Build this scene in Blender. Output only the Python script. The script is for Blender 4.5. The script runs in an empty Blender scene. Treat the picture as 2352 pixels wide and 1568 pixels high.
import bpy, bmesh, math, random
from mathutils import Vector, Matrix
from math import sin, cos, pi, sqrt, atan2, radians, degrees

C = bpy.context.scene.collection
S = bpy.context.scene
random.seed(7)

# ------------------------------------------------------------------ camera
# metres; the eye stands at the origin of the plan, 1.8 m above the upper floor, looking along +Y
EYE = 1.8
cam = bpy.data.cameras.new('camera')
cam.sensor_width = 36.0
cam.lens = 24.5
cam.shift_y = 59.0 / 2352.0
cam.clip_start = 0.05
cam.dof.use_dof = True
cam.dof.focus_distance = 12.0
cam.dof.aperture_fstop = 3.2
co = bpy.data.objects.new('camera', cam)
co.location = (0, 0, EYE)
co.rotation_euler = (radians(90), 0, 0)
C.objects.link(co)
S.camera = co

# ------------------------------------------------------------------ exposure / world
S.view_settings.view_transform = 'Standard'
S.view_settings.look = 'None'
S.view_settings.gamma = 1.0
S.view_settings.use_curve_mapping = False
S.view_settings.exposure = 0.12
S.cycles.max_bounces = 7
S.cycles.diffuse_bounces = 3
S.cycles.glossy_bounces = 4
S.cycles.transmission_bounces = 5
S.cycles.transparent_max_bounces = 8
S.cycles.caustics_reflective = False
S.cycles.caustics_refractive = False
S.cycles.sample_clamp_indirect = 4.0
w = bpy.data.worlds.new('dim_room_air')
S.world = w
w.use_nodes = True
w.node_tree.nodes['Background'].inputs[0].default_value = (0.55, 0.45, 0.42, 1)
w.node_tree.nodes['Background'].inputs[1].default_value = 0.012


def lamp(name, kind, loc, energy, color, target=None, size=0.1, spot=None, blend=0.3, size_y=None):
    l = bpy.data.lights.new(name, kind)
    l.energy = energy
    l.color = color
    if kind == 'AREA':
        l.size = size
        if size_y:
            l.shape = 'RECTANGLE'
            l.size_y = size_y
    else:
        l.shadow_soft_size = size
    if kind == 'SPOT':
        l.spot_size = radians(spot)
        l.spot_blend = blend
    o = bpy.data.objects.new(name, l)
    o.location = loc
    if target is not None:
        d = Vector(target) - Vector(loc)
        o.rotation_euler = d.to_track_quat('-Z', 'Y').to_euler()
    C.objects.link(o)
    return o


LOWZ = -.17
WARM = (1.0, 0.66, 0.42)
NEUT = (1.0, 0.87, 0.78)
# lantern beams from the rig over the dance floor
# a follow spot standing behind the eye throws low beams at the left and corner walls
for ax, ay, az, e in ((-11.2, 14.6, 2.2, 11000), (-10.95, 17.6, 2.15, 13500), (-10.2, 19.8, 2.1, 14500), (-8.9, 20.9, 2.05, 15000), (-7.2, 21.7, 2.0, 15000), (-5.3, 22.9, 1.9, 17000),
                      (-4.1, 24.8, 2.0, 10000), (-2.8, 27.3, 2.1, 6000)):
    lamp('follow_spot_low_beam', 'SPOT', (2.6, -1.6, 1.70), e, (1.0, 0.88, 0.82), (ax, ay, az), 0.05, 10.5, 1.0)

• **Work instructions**
Write the listing out again, exactly as shown above.

• **Output for this task**
Build this scene in Blender. Output only the Python script. The script is for Blender 4.5. The script runs in an empty Blender scene. Treat the picture as 2352 pixels wide and 1568 pixels high.
import bpy, bmesh, math, random
from mathutils import Vector, Matrix
from math import sin, cos, pi, sqrt, atan2, radians, degrees

C = bpy.context.scene.collection
S = bpy.context.scene
random.seed(7)

# ------------------------------------------------------------------ camera
# metres; the eye stands at the origin of the plan, 1.8 m above the upper floor, looking along +Y
EYE = 1.8
cam = bpy.data.cameras.new('camera')
cam.sensor_width = 36.0
cam.lens = 24.5
cam.shift_y = 59.0 / 2352.0
cam.clip_start = 0.05
cam.dof.use_dof = True
cam.dof.focus_distance = 12.0
cam.dof.aperture_fstop = 3.2
co = bpy.data.objects.new('camera', cam)
co.location = (0, 0, EYE)
co.rotation_euler = (radians(90), 0, 0)
C.objects.link(co)
S.camera = co

# ------------------------------------------------------------------ exposure / world
S.view_settings.view_transform = 'Standard'
S.view_settings.look = 'None'
S.view_settings.gamma = 1.0
S.view_settings.use_curve_mapping = False
S.view_settings.exposure = 0.12
S.cycles.max_bounces = 7
S.cycles.diffuse_bounces = 3
S.cycles.glossy_bounces = 4
S.cycles.transmission_bounces = 5
S.cycles.transparent_max_bounces = 8
S.cycles.caustics_reflective = False
S.cycles.caustics_refractive = False
S.cycles.sample_clamp_indirect = 4.0
w = bpy.data.worlds.new('dim_room_air')
S.world = w
w.use_nodes = True
w.node_tree.nodes['Background'].inputs[0].default_value = (0.55, 0.45, 0.42, 1)
w.node_tree.nodes['Background'].inputs[1].default_value = 0.012


def lamp(name, kind, loc, energy, color, target=None, size=0.1, spot=None, blend=0.3, size_y=None):
    l = bpy.data.lights.new(name, kind)
    l.energy = energy
    l.color = color
    if kind == 'AREA':
        l.size = size
        if size_y:
            l.shape = 'RECTANGLE'
            l.size_y = size_y
    else:
        l.shadow_soft_size = size
    if kind == 'SPOT':
        l.spot_size = radians(spot)
        l.spot_blend = blend
    o = bpy.data.objects.new(name, l)
    o.location = loc
    if target is not None:
        d = Vector(target) - Vector(loc)
        o.rotation_euler = d.to_track_quat('-Z', 'Y').to_euler()
    C.objects.link(o)
    return o


LOWZ = -.17
WARM = (1.0, 0.66, 0.42)
NEUT = (1.0, 0.87, 0.78)
# lantern beams from the rig over the dance floor
# a follow spot standing behind the eye throws low beams at the left and corner walls
for ax, ay, az, e in ((-11.2, 14.6, 2.2, 11000), (-10.95, 17.6, 2.15, 13500), (-10.2, 19.8, 2.1, 14500), (-8.9, 20.9, 2.05, 15000), (-7.2, 21.7, 2.0, 15000), (-5.3, 22.9, 1.9, 17000),
                      (-4.1, 24.8, 2.0, 10000), (-2.8, 27.3, 2.1, 6000)):
    lamp('follow_spot_low_beam', 'SPOT', (2.6, -1.6, 1.70), e, (1.0, 0.88, 0.82), (ax, ay, az), 0.05, 10.5, 1.0)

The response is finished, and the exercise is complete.